[Entries with scene source code]
+ + + +

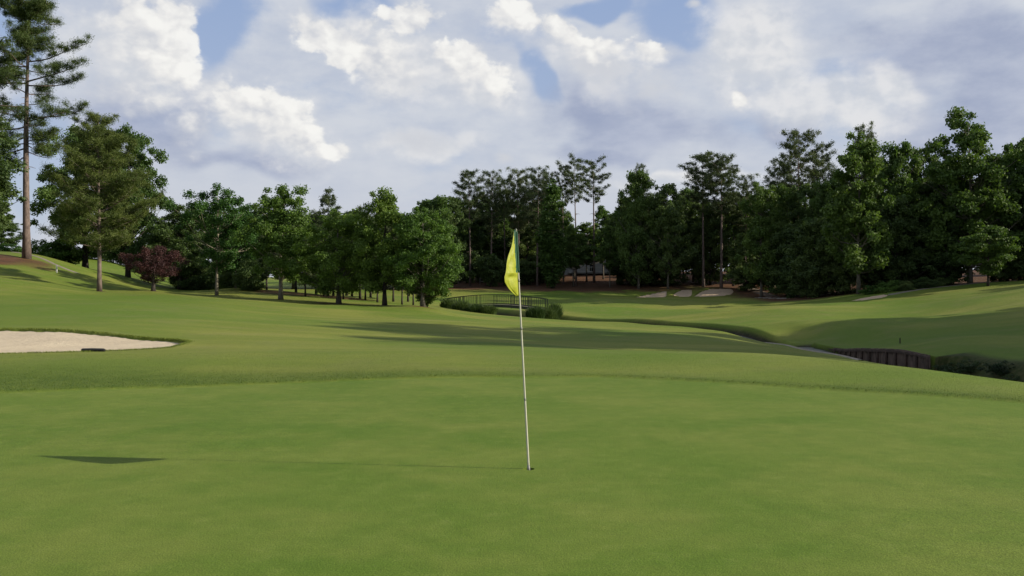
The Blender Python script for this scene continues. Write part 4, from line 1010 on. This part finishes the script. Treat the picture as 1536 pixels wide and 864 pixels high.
body = field(PV, [(205,60,105,75,0),(262,58,48,66,0),(180,130,90,50,0),(400,190,125,64,-22),(360,160,75,50,0),(300,190,60,40,0),(500,222,44,20,0),
    (560,75,150,62,-15),(610,28,60,36,0),(700,95,85,46,-25),(480,45,75,50,-20),(640,205,46,16,0),
    (770,28,60,40,0),(840,55,70,34,-20),(900,95,120,48,-15),(970,75,50,26,0),(1000,130,90,50,-10),
    (1110,145,26,30,0),(755,240,26,14,0),(620,210,90,26,0),(1045,4,18,9,0)], .035, 0)
body = t.math('MULTIPLY_ADD', t.math('SUBTRACT', .50, B1), .50, t.math('MULTIPLY_ADD', nc, 2.2, body))
brt = field(PV, [(264,48,46,56,0),(285,95,22,24,0),(225,22,42,24,0),(378,142,42,28,0),(435,170,60,30,-35),(490,208,42,18,-25),
    (602,26,52,30,0),(670,55,60,28,-35),(748,112,44,18,-35),(490,72,60,28,-25),(765,20,52,24,-20),(832,38,38,18,-20),(885,58,50,14,-12),(965,54,42,14,-10),
    (1108,145,8,12,0)], .035, 0)
bsum = t.math('MULTIPLY_ADD', nc, 1.5, t.math('MULTIPLY_ADD', lit, 5.0, t.math('ADD', brt, .22)))
bright = t.mapr(bsum, -1.15, .9)
crisp = t.mapr(brt, -.6, .3, 1.0, .27)
am = t.mapr(body, .0, crisp)
cc_ = t.mix(bright, C(206, 209, 216), C(237, 236, 234))
cc_ = t.mix(t.mapr(bsum, .40, 1.5), cc_, C(249, 248, 244))
colr = t.mix(t.math('MULTIPLY', am, .93), colr, cc_)
below = t.mapr(EL, -.02, .0); colr = t.mix(below, C(120, 130, 120), colr)
t.put(bg.inputs[0], colr)
w.cycles.sampling_method = 'NONE'

cam = bpy.data.cameras.new('camera'); co = bpy.data.objects.new('camera', cam); COL.objects.link(co)
cam.sensor_width = 36; cam.lens = 36*F/1536; co.location = (0, 0, EYE); co.rotation_euler = (PI/2, 0, 0)
cam.shift_y = (V0-432)/1536*1.0; cam.clip_end = 6000; cam.clip_start = .1
sc.camera = co
sc.view_settings.view_transform = 'Standard'; sc.view_settings.look = 'None'; sc.view_settings.exposure = .42; sc.view_settings.gamma = 1
sc.cycles.max_bounces = 5; sc.cycles.diffuse_bounces = 3; sc.cycles.glossy_bounces = 2; sc.cycles.transmission_bounces = 3; sc.cycles.transparent_max_bounces = 4
sc.cycles.caustics_reflective = False; sc.cycles.caustics_refractive = False
sc.cycles.use_denoising = True
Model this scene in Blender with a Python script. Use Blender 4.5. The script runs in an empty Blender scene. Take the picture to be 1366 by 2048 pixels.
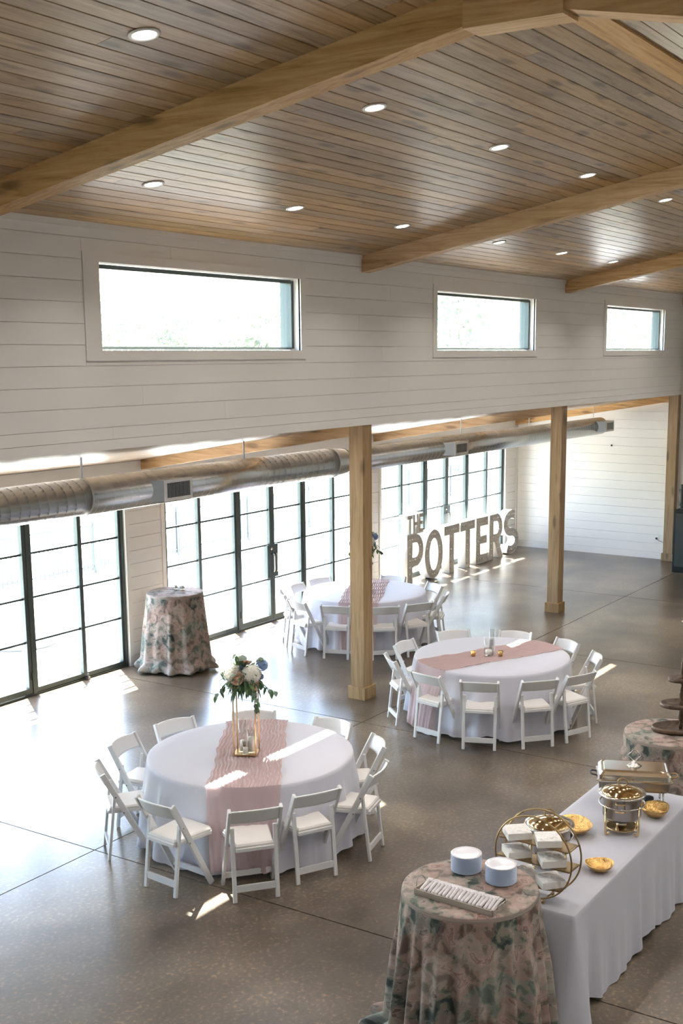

+ + + +

EXERCISE REQUIREMENTS — Write out each entry exactly as given, but skip the pictures.

RESPONSE —
The Blender Python script for this scene continues. Write part 4, from line 1010 on. This part finishes the script. Treat the picture as 1536 pixels wide and 864 pixels high.
body = field(PV, [(205,60,105,75,0),(262,58,48,66,0),(180,130,90,50,0),(400,190,125,64,-22),(360,160,75,50,0),(300,190,60,40,0),(500,222,44,20,0),
    (560,75,150,62,-15),(610,28,60,36,0),(700,95,85,46,-25),(480,45,75,50,-20),(640,205,46,16,0),
    (770,28,60,40,0),(840,55,70,34,-20),(900,95,120,48,-15),(970,75,50,26,0),(1000,130,90,50,-10),
    (1110,145,26,30,0),(755,240,26,14,0),(620,210,90,26,0),(1045,4,18,9,0)], .035, 0)
body = t.math('MULTIPLY_ADD', t.math('SUBTRACT', .50, B1), .50, t.math('MULTIPLY_ADD', nc, 2.2, body))
brt = field(PV, [(264,48,46,56,0),(285,95,22,24,0),(225,22,42,24,0),(378,142,42,28,0),(435,170,60,30,-35),(490,208,42,18,-25),
    (602,26,52,30,0),(670,55,60,28,-35),(748,112,44,18,-35),(490,72,60,28,-25),(765,20,52,24,-20),(832,38,38,18,-20),(885,58,50,14,-12),(965,54,42,14,-10),
    (1108,145,8,12,0)], .035, 0)
bsum = t.math('MULTIPLY_ADD', nc, 1.5, t.math('MULTIPLY_ADD', lit, 5.0, t.math('ADD', brt, .22)))
bright = t.mapr(bsum, -1.15, .9)
crisp = t.mapr(brt, -.6, .3, 1.0, .27)
am = t.mapr(body, .0, crisp)
cc_ = t.mix(bright, C(206, 209, 216), C(237, 236, 234))
cc_ = t.mix(t.mapr(bsum, .40, 1.5), cc_, C(249, 248, 244))
colr = t.mix(t.math('MULTIPLY', am, .93), colr, cc_)
below = t.mapr(EL, -.02, .0); colr = t.mix(below, C(120, 130, 120), colr)
t.put(bg.inputs[0], colr)
w.cycles.sampling_method = 'NONE'

cam = bpy.data.cameras.new('camera'); co = bpy.data.objects.new('camera', cam); COL.objects.link(co)
cam.sensor_width = 36; cam.lens = 36*F/1536; co.location = (0, 0, EYE); co.rotation_euler = (PI/2, 0, 0)
cam.shift_y = (V0-432)/1536*1.0; cam.clip_end = 6000; cam.clip_start = .1
sc.camera = co
sc.view_settings.view_transform = 'Standard'; sc.view_settings.look = 'None'; sc.view_settings.exposure = .42; sc.view_settings.gamma = 1
sc.cycles.max_bounces = 5; sc.cycles.diffuse_bounces = 3; sc.cycles.glossy_bounces = 2; sc.cycles.transmission_bounces = 3; sc.cycles.transparent_max_bounces = 4
sc.cycles.caustics_reflective = False; sc.cycles.caustics_refractive = False
sc.cycles.use_denoising = True
Model this scene in Blender with a Python script. Use Blender 4.5. The script runs in an empty Blender scene. Take the picture to be 1366 by 2048 pixels.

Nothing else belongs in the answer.